The exercise asks you to copy every line below in which "objects" appears.

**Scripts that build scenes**
▶

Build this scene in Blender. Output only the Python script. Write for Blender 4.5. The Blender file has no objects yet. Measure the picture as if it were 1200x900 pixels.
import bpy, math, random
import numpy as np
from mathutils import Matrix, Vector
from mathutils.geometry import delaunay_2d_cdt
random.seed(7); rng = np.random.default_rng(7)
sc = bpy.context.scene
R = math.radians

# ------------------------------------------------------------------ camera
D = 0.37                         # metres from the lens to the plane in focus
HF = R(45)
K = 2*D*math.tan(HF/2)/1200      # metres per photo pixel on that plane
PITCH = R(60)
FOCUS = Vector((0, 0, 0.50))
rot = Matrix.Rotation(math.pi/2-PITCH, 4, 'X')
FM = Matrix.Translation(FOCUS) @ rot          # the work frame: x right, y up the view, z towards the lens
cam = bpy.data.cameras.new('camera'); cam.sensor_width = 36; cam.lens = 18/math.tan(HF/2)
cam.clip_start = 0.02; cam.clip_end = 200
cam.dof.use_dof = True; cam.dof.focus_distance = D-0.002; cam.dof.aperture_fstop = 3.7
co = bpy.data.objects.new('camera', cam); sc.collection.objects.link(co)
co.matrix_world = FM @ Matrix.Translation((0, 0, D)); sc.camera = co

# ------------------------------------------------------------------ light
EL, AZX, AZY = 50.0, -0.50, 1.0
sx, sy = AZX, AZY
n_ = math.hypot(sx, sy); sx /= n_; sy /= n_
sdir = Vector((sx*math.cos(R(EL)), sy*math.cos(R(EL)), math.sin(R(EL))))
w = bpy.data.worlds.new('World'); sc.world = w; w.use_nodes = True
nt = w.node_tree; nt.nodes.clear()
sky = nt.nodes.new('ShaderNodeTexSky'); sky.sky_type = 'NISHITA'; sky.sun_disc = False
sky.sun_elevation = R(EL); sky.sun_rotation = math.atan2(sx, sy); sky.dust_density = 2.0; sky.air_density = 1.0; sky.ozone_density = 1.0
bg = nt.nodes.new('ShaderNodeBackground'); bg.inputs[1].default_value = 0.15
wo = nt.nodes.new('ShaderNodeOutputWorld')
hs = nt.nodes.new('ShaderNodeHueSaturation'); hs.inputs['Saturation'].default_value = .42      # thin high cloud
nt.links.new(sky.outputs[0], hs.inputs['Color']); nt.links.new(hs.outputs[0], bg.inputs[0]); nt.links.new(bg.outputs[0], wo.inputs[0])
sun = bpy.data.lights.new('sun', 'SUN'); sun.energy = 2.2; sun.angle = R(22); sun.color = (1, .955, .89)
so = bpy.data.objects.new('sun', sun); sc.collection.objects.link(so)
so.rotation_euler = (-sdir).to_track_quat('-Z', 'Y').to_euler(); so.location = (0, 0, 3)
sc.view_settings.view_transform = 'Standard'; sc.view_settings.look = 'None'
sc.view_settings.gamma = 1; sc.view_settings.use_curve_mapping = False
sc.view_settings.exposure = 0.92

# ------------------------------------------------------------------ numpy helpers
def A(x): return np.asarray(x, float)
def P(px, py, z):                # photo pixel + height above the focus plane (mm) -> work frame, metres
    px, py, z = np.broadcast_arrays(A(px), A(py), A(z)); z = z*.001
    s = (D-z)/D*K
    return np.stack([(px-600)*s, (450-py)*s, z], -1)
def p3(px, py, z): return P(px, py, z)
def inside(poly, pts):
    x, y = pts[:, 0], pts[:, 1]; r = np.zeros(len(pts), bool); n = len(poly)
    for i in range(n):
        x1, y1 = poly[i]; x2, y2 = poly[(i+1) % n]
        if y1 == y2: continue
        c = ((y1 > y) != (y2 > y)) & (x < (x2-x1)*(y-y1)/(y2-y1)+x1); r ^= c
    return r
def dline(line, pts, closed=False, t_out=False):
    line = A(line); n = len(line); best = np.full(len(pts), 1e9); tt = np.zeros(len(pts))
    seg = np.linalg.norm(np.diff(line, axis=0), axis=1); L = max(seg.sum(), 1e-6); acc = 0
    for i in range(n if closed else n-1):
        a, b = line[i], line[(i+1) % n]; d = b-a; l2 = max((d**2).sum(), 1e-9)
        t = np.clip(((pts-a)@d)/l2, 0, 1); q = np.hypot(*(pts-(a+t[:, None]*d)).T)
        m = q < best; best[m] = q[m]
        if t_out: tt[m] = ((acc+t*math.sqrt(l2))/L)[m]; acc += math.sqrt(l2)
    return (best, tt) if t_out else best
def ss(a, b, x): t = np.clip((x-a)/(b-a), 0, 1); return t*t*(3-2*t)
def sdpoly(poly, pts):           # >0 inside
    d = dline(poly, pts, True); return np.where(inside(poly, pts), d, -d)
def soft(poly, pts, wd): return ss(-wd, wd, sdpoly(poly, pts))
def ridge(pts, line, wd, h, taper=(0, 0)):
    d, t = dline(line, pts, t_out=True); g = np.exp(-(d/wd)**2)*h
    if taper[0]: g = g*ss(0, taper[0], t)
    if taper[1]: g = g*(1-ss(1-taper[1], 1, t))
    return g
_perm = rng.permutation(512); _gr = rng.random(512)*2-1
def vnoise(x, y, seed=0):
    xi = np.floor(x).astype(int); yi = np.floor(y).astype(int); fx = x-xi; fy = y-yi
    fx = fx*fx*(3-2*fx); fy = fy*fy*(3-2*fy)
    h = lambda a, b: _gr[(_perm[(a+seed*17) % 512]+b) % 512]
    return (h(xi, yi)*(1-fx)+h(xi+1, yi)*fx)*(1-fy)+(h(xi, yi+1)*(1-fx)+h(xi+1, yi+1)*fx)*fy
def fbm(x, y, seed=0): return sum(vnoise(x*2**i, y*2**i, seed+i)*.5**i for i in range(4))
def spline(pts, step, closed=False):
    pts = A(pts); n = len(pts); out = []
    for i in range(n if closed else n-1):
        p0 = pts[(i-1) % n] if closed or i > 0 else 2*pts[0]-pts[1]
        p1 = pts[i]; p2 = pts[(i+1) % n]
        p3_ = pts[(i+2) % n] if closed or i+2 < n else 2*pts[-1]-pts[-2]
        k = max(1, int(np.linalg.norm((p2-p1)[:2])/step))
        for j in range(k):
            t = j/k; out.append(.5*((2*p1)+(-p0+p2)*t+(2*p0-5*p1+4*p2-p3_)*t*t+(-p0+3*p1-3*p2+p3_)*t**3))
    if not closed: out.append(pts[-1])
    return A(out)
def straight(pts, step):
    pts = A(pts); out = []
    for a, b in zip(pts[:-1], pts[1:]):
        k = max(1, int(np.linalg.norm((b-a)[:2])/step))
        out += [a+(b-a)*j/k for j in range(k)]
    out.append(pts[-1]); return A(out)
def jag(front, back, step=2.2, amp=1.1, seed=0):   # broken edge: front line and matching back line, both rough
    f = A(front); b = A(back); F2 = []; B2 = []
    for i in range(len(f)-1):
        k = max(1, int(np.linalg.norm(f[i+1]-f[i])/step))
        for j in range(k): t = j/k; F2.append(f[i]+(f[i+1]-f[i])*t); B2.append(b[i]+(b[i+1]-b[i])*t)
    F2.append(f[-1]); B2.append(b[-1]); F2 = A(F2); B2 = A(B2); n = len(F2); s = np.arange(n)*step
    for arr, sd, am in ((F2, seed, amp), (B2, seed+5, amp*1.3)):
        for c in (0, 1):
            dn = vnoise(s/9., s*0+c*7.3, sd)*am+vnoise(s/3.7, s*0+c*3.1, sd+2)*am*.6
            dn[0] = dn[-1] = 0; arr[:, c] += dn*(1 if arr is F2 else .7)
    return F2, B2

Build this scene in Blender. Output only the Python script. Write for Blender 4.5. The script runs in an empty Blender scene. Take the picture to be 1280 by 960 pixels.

◀

**Completed exercise**
Build this scene in Blender. Output only the Python script. Write for Blender 4.5. The Blender file has no objects yet. Measure the picture as if it were 1200x900 pixels.
co = bpy.data.objects.new('camera', cam); sc.collection.objects.link(co)
so = bpy.data.objects.new('sun', sun); sc.collection.objects.link(so)